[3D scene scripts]
** BEGIN **
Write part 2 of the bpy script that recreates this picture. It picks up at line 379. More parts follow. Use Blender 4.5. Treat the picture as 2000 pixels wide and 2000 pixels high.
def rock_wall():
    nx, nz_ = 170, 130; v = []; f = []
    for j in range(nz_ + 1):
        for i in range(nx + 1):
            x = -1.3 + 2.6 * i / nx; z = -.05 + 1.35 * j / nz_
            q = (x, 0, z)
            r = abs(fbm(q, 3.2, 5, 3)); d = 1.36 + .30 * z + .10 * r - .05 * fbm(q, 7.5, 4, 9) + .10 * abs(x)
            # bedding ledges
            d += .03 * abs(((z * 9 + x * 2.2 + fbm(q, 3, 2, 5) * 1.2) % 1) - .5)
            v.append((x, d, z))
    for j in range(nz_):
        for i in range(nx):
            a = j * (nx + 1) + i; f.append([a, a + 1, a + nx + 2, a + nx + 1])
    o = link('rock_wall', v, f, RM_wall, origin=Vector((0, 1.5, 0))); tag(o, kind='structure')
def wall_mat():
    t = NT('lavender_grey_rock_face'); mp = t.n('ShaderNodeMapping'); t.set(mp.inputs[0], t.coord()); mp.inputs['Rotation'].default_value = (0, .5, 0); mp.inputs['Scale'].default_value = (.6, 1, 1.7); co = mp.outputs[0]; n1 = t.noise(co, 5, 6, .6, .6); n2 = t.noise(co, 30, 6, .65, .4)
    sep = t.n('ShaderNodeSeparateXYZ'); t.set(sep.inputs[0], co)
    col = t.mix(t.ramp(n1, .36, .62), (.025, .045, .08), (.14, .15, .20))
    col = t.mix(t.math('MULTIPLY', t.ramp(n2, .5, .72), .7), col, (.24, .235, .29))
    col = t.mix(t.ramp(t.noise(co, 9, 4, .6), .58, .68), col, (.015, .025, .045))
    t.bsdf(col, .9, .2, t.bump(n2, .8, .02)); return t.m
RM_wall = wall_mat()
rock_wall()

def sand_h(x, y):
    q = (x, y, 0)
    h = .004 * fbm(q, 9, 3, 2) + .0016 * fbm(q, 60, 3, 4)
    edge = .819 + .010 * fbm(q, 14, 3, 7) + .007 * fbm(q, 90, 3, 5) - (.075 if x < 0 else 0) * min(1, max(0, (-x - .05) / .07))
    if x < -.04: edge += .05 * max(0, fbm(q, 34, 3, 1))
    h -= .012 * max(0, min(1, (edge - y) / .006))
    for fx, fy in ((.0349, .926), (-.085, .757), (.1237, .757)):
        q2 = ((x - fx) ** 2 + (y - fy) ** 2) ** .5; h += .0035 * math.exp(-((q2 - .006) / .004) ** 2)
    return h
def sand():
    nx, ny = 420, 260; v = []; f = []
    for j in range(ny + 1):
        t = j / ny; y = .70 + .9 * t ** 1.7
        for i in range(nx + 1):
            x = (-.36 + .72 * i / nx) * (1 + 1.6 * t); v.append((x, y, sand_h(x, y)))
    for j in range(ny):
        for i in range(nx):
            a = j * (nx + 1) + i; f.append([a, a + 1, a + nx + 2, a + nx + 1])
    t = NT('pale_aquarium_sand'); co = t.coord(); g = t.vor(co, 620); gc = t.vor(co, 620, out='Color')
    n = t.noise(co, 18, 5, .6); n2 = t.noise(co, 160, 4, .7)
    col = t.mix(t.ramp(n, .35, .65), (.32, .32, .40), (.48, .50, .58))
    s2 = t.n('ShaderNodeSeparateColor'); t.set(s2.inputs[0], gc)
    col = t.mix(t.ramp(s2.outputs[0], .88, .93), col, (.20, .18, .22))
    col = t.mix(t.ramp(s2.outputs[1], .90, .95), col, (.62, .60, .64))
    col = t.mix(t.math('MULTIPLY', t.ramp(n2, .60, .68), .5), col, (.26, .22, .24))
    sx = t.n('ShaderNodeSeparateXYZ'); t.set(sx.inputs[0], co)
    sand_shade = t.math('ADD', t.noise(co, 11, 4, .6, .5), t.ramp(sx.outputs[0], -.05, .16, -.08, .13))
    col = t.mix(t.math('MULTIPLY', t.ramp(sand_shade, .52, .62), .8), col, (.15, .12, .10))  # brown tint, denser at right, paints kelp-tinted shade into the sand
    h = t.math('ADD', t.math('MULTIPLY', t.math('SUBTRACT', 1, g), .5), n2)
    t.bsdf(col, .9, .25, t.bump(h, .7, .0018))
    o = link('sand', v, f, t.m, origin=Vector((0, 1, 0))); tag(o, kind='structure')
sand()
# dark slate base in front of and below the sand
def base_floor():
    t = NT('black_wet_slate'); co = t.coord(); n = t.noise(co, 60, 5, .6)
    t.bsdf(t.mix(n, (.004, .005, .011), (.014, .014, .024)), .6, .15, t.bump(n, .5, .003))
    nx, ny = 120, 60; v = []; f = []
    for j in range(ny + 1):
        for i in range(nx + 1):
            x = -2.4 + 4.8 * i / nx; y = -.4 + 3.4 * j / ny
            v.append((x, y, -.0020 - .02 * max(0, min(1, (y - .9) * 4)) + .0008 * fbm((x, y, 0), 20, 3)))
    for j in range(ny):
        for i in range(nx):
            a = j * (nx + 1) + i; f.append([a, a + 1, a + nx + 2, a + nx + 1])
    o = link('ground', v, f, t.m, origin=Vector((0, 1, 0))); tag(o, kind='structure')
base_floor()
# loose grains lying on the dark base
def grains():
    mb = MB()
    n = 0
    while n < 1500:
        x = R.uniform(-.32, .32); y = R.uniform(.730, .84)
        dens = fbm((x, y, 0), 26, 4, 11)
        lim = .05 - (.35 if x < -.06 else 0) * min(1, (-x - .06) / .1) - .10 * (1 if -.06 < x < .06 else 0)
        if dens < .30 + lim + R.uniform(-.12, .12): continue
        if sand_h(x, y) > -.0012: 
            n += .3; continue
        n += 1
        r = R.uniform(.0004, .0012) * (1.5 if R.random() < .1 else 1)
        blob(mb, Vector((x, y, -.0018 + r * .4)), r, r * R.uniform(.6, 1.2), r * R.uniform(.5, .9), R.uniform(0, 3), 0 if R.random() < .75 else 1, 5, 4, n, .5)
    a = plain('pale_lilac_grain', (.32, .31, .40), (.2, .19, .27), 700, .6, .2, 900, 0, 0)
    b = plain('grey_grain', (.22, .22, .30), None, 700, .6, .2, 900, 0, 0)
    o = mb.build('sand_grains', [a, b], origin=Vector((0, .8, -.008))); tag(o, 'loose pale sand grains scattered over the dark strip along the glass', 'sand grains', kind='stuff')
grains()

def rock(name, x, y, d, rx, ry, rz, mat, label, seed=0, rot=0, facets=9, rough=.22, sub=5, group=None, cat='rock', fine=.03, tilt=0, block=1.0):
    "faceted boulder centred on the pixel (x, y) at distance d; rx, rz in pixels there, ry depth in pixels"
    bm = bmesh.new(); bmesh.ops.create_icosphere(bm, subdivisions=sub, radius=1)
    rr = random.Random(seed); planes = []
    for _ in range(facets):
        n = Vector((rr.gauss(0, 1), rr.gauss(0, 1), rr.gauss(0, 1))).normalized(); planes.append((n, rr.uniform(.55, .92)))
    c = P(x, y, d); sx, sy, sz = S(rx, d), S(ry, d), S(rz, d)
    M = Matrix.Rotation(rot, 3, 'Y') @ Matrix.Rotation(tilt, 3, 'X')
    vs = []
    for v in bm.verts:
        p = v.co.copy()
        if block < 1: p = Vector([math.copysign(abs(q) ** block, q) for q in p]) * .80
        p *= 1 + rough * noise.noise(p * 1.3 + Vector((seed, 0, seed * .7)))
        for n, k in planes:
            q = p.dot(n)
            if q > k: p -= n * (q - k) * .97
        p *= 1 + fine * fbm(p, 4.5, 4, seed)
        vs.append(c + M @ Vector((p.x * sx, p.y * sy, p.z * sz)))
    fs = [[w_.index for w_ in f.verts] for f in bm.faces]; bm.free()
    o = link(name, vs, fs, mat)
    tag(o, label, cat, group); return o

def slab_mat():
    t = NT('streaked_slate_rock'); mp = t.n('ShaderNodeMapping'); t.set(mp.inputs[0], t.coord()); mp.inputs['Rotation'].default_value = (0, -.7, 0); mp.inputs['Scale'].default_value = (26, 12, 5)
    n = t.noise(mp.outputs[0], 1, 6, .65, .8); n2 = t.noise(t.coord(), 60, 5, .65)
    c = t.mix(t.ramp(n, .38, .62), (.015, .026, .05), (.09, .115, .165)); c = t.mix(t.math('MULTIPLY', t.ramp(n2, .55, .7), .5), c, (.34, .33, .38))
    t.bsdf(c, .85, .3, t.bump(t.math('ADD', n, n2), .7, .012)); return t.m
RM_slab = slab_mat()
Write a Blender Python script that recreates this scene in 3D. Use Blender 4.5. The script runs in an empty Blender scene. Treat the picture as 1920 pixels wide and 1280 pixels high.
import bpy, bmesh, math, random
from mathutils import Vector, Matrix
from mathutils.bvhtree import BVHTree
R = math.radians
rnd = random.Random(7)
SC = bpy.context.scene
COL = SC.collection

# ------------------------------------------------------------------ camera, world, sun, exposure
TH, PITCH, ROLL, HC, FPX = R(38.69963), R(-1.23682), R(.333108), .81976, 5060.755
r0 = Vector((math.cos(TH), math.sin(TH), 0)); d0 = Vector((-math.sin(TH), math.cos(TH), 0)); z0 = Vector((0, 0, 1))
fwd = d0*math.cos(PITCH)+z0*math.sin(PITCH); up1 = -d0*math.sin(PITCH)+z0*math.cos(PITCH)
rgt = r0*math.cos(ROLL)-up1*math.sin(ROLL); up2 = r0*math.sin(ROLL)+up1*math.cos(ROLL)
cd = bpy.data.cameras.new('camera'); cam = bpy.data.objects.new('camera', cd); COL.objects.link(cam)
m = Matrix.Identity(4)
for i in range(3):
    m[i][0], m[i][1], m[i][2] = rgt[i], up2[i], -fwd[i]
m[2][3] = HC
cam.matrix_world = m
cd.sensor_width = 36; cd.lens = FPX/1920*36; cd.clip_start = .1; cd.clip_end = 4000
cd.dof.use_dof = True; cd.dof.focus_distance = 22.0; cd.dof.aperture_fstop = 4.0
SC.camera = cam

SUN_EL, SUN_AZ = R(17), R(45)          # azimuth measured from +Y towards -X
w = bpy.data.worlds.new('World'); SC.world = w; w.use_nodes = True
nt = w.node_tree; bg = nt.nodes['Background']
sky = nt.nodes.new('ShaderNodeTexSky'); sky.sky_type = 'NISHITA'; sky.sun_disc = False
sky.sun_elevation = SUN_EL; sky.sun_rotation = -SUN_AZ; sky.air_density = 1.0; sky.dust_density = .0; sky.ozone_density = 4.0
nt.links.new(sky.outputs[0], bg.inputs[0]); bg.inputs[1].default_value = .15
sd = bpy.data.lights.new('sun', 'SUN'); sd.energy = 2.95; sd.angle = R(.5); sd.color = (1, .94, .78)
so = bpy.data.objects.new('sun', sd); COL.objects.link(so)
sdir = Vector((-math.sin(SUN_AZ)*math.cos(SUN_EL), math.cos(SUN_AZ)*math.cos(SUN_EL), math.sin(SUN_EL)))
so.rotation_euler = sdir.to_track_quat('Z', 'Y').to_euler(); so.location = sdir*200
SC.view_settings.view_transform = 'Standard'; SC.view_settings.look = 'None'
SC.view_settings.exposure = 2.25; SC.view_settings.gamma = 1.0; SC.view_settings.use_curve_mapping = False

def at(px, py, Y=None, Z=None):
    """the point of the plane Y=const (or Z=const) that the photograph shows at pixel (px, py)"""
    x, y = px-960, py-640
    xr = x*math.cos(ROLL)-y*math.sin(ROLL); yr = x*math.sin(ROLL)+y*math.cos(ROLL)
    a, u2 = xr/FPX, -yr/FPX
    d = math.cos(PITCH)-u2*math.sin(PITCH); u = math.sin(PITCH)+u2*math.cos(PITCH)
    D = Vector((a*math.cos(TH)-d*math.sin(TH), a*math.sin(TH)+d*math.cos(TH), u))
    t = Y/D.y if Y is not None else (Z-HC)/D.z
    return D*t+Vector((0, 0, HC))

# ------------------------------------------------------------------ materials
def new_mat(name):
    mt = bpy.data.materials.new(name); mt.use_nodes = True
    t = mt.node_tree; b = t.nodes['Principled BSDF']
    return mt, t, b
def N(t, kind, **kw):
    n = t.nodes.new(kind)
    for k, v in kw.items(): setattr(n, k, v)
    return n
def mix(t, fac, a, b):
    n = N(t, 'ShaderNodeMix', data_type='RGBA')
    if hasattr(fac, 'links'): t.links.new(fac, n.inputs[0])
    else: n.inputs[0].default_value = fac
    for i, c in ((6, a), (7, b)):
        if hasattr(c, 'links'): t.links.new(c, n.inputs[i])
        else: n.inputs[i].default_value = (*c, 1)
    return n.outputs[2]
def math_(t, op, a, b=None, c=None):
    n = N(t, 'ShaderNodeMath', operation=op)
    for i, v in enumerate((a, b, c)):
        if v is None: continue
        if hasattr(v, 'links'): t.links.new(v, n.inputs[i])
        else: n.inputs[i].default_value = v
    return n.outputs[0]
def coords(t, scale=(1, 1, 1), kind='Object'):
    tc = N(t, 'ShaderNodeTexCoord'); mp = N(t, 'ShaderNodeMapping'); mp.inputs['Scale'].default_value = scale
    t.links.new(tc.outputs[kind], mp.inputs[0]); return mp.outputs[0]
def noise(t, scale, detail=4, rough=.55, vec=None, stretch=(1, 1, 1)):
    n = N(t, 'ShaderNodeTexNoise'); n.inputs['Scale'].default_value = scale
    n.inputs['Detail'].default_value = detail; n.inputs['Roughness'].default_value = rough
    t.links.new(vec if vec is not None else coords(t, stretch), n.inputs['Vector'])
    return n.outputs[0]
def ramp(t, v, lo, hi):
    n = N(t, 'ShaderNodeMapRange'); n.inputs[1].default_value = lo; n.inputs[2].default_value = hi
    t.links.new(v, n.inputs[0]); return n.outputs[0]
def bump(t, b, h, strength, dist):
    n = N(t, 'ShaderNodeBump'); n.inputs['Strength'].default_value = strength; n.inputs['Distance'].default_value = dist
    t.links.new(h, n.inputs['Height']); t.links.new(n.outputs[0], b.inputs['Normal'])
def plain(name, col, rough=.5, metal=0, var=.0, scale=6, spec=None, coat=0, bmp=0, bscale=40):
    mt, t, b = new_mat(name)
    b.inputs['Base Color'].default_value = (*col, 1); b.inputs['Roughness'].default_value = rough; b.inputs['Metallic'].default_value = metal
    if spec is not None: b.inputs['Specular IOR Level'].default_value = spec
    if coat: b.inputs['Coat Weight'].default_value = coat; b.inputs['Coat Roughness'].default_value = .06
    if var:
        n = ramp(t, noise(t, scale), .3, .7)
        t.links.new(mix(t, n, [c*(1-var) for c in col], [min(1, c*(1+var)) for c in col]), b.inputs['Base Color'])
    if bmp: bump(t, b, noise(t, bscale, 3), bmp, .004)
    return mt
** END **
- TASK REQUIREMENTS:
Only the lines from the one containing "Write a Blender" through the one containing "COL = SC.collection" are to be retyped, both boundary lines included, with no other material.

- WRITTEN SOLUTION:
Write a Blender Python script that recreates this scene in 3D. Use Blender 4.5. The script runs in an empty Blender scene. Treat the picture as 1920 pixels wide and 1280 pixels high.
import bpy, bmesh, math, random
from mathutils import Vector, Matrix
from mathutils.bvhtree import BVHTree
R = math.radians
rnd = random.Random(7)
SC = bpy.context.scene
COL = SC.collection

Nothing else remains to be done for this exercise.